Would you extract the whole listing below and retype it exactly?

>> begin

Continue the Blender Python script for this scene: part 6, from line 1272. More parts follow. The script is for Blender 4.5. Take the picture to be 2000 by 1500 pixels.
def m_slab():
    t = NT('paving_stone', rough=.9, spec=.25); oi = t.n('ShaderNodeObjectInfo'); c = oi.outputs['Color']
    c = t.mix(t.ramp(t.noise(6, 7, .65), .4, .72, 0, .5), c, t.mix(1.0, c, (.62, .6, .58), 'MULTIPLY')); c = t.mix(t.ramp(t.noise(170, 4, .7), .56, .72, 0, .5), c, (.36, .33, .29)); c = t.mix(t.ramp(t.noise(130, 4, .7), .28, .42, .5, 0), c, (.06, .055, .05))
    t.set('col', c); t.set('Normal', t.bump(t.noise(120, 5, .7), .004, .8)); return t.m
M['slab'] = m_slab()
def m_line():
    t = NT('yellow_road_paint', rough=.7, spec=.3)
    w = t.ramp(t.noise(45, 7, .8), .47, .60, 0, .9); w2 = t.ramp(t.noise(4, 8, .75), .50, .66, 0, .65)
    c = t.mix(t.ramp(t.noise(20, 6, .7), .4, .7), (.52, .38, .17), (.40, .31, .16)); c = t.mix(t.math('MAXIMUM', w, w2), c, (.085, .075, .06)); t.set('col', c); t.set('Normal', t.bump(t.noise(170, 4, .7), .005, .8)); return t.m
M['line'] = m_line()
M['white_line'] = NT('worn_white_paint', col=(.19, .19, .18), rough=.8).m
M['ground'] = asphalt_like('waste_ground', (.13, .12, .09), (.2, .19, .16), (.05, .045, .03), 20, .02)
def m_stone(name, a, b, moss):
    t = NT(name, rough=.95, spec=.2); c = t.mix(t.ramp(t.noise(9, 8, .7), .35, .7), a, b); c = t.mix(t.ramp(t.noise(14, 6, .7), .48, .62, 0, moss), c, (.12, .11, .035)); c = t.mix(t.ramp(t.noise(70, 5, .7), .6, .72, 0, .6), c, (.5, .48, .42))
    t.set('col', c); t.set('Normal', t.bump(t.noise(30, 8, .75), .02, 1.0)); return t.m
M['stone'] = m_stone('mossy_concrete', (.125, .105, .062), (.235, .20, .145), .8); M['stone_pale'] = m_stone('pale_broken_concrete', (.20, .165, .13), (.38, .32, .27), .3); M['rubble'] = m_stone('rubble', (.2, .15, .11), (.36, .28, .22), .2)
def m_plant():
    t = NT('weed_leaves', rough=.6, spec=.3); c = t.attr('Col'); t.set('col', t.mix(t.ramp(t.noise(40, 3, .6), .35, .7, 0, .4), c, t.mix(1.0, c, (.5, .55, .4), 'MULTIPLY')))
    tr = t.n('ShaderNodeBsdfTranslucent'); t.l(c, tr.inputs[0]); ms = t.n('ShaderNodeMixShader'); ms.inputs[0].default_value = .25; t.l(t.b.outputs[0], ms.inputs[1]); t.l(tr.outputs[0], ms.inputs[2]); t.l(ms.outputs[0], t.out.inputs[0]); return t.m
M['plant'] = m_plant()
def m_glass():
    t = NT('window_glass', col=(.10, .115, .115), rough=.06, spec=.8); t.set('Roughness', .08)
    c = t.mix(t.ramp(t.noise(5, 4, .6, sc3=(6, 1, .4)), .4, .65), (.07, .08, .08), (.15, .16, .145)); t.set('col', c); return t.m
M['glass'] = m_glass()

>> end

Task solution>
Continue the Blender Python script for this scene: part 6, from line 1272. More parts follow. The script is for Blender 4.5. Take the picture to be 2000 by 1500 pixels.
def m_slab():
    t = NT('paving_stone', rough=.9, spec=.25); oi = t.n('ShaderNodeObjectInfo'); c = oi.outputs['Color']
    c = t.mix(t.ramp(t.noise(6, 7, .65), .4, .72, 0, .5), c, t.mix(1.0, c, (.62, .6, .58), 'MULTIPLY')); c = t.mix(t.ramp(t.noise(170, 4, .7), .56, .72, 0, .5), c, (.36, .33, .29)); c = t.mix(t.ramp(t.noise(130, 4, .7), .28, .42, .5, 0), c, (.06, .055, .05))
    t.set('col', c); t.set('Normal', t.bump(t.noise(120, 5, .7), .004, .8)); return t.m
M['slab'] = m_slab()
def m_line():
    t = NT('yellow_road_paint', rough=.7, spec=.3)
    w = t.ramp(t.noise(45, 7, .8), .47, .60, 0, .9); w2 = t.ramp(t.noise(4, 8, .75), .50, .66, 0, .65)
    c = t.mix(t.ramp(t.noise(20, 6, .7), .4, .7), (.52, .38, .17), (.40, .31, .16)); c = t.mix(t.math('MAXIMUM', w, w2), c, (.085, .075, .06)); t.set('col', c); t.set('Normal', t.bump(t.noise(170, 4, .7), .005, .8)); return t.m
M['line'] = m_line()
M['white_line'] = NT('worn_white_paint', col=(.19, .19, .18), rough=.8).m
M['ground'] = asphalt_like('waste_ground', (.13, .12, .09), (.2, .19, .16), (.05, .045, .03), 20, .02)
def m_stone(name, a, b, moss):
    t = NT(name, rough=.95, spec=.2); c = t.mix(t.ramp(t.noise(9, 8, .7), .35, .7), a, b); c = t.mix(t.ramp(t.noise(14, 6, .7), .48, .62, 0, moss), c, (.12, .11, .035)); c = t.mix(t.ramp(t.noise(70, 5, .7), .6, .72, 0, .6), c, (.5, .48, .42))
    t.set('col', c); t.set('Normal', t.bump(t.noise(30, 8, .75), .02, 1.0)); return t.m
M['stone'] = m_stone('mossy_concrete', (.125, .105, .062), (.235, .20, .145), .8); M['stone_pale'] = m_stone('pale_broken_concrete', (.20, .165, .13), (.38, .32, .27), .3); M['rubble'] = m_stone('rubble', (.2, .15, .11), (.36, .28, .22), .2)
def m_plant():
    t = NT('weed_leaves', rough=.6, spec=.3); c = t.attr('Col'); t.set('col', t.mix(t.ramp(t.noise(40, 3, .6), .35, .7, 0, .4), c, t.mix(1.0, c, (.5, .55, .4), 'MULTIPLY')))
    tr = t.n('ShaderNodeBsdfTranslucent'); t.l(c, tr.inputs[0]); ms = t.n('ShaderNodeMixShader'); ms.inputs[0].default_value = .25; t.l(t.b.outputs[0], ms.inputs[1]); t.l(tr.outputs[0], ms.inputs[2]); t.l(ms.outputs[0], t.out.inputs[0]); return t.m
M['plant'] = m_plant()
def m_glass():
    t = NT('window_glass', col=(.10, .115, .115), rough=.06, spec=.8); t.set('Roughness', .08)
    c = t.mix(t.ramp(t.noise(5, 4, .6, sc3=(6, 1, .4)), .4, .65), (.07, .08, .08), (.15, .16, .145)); t.set('col', c); return t.m
M['glass'] = m_glass()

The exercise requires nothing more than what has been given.